**Given material:**

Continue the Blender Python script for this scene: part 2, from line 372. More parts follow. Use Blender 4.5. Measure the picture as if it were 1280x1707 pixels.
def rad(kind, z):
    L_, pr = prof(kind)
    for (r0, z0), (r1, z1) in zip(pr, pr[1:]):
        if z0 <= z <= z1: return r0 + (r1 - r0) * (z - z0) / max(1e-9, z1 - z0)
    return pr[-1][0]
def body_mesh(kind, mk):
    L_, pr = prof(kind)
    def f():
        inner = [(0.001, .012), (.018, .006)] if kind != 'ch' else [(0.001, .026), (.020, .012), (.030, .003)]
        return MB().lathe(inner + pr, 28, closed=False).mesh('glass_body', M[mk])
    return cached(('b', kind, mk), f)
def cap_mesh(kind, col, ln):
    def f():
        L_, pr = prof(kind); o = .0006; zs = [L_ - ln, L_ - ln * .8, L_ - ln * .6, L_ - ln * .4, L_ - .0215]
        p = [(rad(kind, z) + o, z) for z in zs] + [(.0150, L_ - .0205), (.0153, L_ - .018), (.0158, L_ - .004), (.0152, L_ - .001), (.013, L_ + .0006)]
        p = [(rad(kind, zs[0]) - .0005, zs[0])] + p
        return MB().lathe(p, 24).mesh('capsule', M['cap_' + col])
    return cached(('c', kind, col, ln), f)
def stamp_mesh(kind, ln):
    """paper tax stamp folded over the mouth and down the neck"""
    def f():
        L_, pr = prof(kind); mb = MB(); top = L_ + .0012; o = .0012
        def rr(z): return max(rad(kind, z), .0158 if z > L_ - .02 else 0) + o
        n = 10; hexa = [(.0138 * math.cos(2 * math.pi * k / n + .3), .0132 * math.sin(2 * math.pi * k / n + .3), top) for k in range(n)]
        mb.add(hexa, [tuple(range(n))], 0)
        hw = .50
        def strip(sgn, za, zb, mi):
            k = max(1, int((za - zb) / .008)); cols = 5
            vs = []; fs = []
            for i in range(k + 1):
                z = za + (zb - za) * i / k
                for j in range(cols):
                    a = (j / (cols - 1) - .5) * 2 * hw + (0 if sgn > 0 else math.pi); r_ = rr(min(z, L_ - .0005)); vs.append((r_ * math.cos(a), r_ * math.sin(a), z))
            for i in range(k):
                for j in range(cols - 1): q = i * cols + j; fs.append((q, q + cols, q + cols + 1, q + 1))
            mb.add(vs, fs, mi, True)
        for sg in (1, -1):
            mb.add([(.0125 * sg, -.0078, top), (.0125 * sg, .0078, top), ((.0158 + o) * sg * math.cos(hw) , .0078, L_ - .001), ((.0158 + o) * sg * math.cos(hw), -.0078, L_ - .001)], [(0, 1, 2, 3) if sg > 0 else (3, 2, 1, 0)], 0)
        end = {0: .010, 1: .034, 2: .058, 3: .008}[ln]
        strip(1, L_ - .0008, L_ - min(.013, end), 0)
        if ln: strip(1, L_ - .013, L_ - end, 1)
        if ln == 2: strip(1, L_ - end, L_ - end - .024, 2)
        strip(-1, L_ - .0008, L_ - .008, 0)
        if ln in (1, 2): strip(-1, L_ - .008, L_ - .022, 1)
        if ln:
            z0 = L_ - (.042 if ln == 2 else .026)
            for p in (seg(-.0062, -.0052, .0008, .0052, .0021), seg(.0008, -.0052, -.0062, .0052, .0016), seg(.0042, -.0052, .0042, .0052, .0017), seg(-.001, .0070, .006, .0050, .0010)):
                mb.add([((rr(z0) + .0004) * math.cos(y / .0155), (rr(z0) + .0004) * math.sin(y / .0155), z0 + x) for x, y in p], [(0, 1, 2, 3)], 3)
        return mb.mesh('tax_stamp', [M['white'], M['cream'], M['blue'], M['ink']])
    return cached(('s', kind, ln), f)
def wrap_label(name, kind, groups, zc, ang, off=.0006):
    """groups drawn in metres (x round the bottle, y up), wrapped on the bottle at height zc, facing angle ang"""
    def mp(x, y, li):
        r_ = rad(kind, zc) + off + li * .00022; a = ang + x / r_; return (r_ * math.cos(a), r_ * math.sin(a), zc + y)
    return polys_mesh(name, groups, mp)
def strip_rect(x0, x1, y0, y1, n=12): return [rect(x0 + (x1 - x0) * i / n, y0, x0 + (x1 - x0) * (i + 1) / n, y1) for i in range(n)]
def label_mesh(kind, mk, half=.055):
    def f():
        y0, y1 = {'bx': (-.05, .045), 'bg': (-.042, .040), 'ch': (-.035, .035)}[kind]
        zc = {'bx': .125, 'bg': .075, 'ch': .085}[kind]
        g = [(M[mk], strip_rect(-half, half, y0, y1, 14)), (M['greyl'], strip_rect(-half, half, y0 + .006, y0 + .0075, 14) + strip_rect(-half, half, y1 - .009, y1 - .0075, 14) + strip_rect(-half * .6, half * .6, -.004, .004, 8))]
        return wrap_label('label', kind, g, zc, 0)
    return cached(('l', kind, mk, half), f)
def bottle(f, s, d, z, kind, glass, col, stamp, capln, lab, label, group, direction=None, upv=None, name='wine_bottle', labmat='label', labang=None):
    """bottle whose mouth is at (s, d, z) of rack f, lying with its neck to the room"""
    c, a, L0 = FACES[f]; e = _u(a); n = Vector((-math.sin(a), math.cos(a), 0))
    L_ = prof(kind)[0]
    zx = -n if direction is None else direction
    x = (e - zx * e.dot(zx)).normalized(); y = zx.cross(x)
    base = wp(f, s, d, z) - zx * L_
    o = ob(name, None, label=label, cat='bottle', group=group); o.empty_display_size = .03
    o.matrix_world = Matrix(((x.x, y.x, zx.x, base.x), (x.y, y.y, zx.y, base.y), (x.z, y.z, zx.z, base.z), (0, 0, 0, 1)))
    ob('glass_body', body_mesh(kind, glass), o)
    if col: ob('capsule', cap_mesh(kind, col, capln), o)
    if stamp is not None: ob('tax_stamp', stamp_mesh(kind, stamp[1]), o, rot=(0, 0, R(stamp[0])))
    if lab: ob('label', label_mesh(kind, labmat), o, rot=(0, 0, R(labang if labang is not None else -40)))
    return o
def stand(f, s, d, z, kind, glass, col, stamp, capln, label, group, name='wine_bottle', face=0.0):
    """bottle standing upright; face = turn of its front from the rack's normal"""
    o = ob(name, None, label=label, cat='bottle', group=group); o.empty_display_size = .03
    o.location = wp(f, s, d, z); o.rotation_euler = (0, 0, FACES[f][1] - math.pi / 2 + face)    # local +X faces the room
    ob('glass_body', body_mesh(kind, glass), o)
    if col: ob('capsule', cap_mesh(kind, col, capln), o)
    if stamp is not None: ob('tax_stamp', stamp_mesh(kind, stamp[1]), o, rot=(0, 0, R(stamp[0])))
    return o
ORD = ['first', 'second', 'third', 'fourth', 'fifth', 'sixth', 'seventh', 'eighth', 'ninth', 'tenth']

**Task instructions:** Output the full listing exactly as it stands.

**Answer in full:**
Continue the Blender Python script for this scene: part 2, from line 372. More parts follow. Use Blender 4.5. Measure the picture as if it were 1280x1707 pixels.
def rad(kind, z):
    L_, pr = prof(kind)
    for (r0, z0), (r1, z1) in zip(pr, pr[1:]):
        if z0 <= z <= z1: return r0 + (r1 - r0) * (z - z0) / max(1e-9, z1 - z0)
    return pr[-1][0]
def body_mesh(kind, mk):
    L_, pr = prof(kind)
    def f():
        inner = [(0.001, .012), (.018, .006)] if kind != 'ch' else [(0.001, .026), (.020, .012), (.030, .003)]
        return MB().lathe(inner + pr, 28, closed=False).mesh('glass_body', M[mk])
    return cached(('b', kind, mk), f)
def cap_mesh(kind, col, ln):
    def f():
        L_, pr = prof(kind); o = .0006; zs = [L_ - ln, L_ - ln * .8, L_ - ln * .6, L_ - ln * .4, L_ - .0215]
        p = [(rad(kind, z) + o, z) for z in zs] + [(.0150, L_ - .0205), (.0153, L_ - .018), (.0158, L_ - .004), (.0152, L_ - .001), (.013, L_ + .0006)]
        p = [(rad(kind, zs[0]) - .0005, zs[0])] + p
        return MB().lathe(p, 24).mesh('capsule', M['cap_' + col])
    return cached(('c', kind, col, ln), f)
def stamp_mesh(kind, ln):
    """paper tax stamp folded over the mouth and down the neck"""
    def f():
        L_, pr = prof(kind); mb = MB(); top = L_ + .0012; o = .0012
        def rr(z): return max(rad(kind, z), .0158 if z > L_ - .02 else 0) + o
        n = 10; hexa = [(.0138 * math.cos(2 * math.pi * k / n + .3), .0132 * math.sin(2 * math.pi * k / n + .3), top) for k in range(n)]
        mb.add(hexa, [tuple(range(n))], 0)
        hw = .50
        def strip(sgn, za, zb, mi):
            k = max(1, int((za - zb) / .008)); cols = 5
            vs = []; fs = []
            for i in range(k + 1):
                z = za + (zb - za) * i / k
                for j in range(cols):
                    a = (j / (cols - 1) - .5) * 2 * hw + (0 if sgn > 0 else math.pi); r_ = rr(min(z, L_ - .0005)); vs.append((r_ * math.cos(a), r_ * math.sin(a), z))
            for i in range(k):
                for j in range(cols - 1): q = i * cols + j; fs.append((q, q + cols, q + cols + 1, q + 1))
            mb.add(vs, fs, mi, True)
        for sg in (1, -1):
            mb.add([(.0125 * sg, -.0078, top), (.0125 * sg, .0078, top), ((.0158 + o) * sg * math.cos(hw) , .0078, L_ - .001), ((.0158 + o) * sg * math.cos(hw), -.0078, L_ - .001)], [(0, 1, 2, 3) if sg > 0 else (3, 2, 1, 0)], 0)
        end = {0: .010, 1: .034, 2: .058, 3: .008}[ln]
        strip(1, L_ - .0008, L_ - min(.013, end), 0)
        if ln: strip(1, L_ - .013, L_ - end, 1)
        if ln == 2: strip(1, L_ - end, L_ - end - .024, 2)
        strip(-1, L_ - .0008, L_ - .008, 0)
        if ln in (1, 2): strip(-1, L_ - .008, L_ - .022, 1)
        if ln:
            z0 = L_ - (.042 if ln == 2 else .026)
            for p in (seg(-.0062, -.0052, .0008, .0052, .0021), seg(.0008, -.0052, -.0062, .0052, .0016), seg(.0042, -.0052, .0042, .0052, .0017), seg(-.001, .0070, .006, .0050, .0010)):
                mb.add([((rr(z0) + .0004) * math.cos(y / .0155), (rr(z0) + .0004) * math.sin(y / .0155), z0 + x) for x, y in p], [(0, 1, 2, 3)], 3)
        return mb.mesh('tax_stamp', [M['white'], M['cream'], M['blue'], M['ink']])
    return cached(('s', kind, ln), f)
def wrap_label(name, kind, groups, zc, ang, off=.0006):
    """groups drawn in metres (x round the bottle, y up), wrapped on the bottle at height zc, facing angle ang"""
    def mp(x, y, li):
        r_ = rad(kind, zc) + off + li * .00022; a = ang + x / r_; return (r_ * math.cos(a), r_ * math.sin(a), zc + y)
    return polys_mesh(name, groups, mp)
def strip_rect(x0, x1, y0, y1, n=12): return [rect(x0 + (x1 - x0) * i / n, y0, x0 + (x1 - x0) * (i + 1) / n, y1) for i in range(n)]
def label_mesh(kind, mk, half=.055):
    def f():
        y0, y1 = {'bx': (-.05, .045), 'bg': (-.042, .040), 'ch': (-.035, .035)}[kind]
        zc = {'bx': .125, 'bg': .075, 'ch': .085}[kind]
        g = [(M[mk], strip_rect(-half, half, y0, y1, 14)), (M['greyl'], strip_rect(-half, half, y0 + .006, y0 + .0075, 14) + strip_rect(-half, half, y1 - .009, y1 - .0075, 14) + strip_rect(-half * .6, half * .6, -.004, .004, 8))]
        return wrap_label('label', kind, g, zc, 0)
    return cached(('l', kind, mk, half), f)
def bottle(f, s, d, z, kind, glass, col, stamp, capln, lab, label, group, direction=None, upv=None, name='wine_bottle', labmat='label', labang=None):
    """bottle whose mouth is at (s, d, z) of rack f, lying with its neck to the room"""
    c, a, L0 = FACES[f]; e = _u(a); n = Vector((-math.sin(a), math.cos(a), 0))
    L_ = prof(kind)[0]
    zx = -n if direction is None else direction
    x = (e - zx * e.dot(zx)).normalized(); y = zx.cross(x)
    base = wp(f, s, d, z) - zx * L_
    o = ob(name, None, label=label, cat='bottle', group=group); o.empty_display_size = .03
    o.matrix_world = Matrix(((x.x, y.x, zx.x, base.x), (x.y, y.y, zx.y, base.y), (x.z, y.z, zx.z, base.z), (0, 0, 0, 1)))
    ob('glass_body', body_mesh(kind, glass), o)
    if col: ob('capsule', cap_mesh(kind, col, capln), o)
    if stamp is not None: ob('tax_stamp', stamp_mesh(kind, stamp[1]), o, rot=(0, 0, R(stamp[0])))
    if lab: ob('label', label_mesh(kind, labmat), o, rot=(0, 0, R(labang if labang is not None else -40)))
    return o
def stand(f, s, d, z, kind, glass, col, stamp, capln, label, group, name='wine_bottle', face=0.0):
    """bottle standing upright; face = turn of its front from the rack's normal"""
    o = ob(name, None, label=label, cat='bottle', group=group); o.empty_display_size = .03
    o.location = wp(f, s, d, z); o.rotation_euler = (0, 0, FACES[f][1] - math.pi / 2 + face)    # local +X faces the room
    ob('glass_body', body_mesh(kind, glass), o)
    if col: ob('capsule', cap_mesh(kind, col, capln), o)
    if stamp is not None: ob('tax_stamp', stamp_mesh(kind, stamp[1]), o, rot=(0, 0, R(stamp[0])))
    return o
ORD = ['first', 'second', 'third', 'fourth', 'fifth', 'sixth', 'seventh', 'eighth', 'ninth', 'tenth']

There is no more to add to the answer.